Since the regulation changes, the county has had 17 special exception applications, with 21 requests to waive or modify ordinance requirements. The board has approved 13 requests and denied one.

The requests have come as action items before the board, and county Zoning Administrator Bart Svoboda said some future requests were going to be moved to the consent agenda.

“If we have neighbor concerns, then that would make it an action item,” Svoboda said. “ If the neighbor concerns are limited, or we don’t have any, then it would be a consent agenda approval with no board discussion unless the board pulls the item.”

Board Chairman Ned Gallaway requested that staff also check with the supervisor of the district before moving the request to the consent agenda.

In terms of compliance, Albemarle has used a third-party service to help find county addresses offering homestay listings.

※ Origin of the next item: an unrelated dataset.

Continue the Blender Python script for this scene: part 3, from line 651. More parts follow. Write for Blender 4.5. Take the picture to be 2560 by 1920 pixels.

About 295 letters seeking voluntary tax compliance have been sent out to homestay operators so far, and as of mid-May, about 61% had responded. Almost $100,000 has been collected from business license fees and business tangible personal property and transient occupancy taxes from homestay businesses, according to a staff report.

“The continued use of the third-party helper is critical in this program, because we will not have the staff resources to ferret these things out on our own,” Svoboda said.

If funding is available, Svoboda said, the county plans to renew the contract with the third-party service in July, and county staff plans to update the board annually.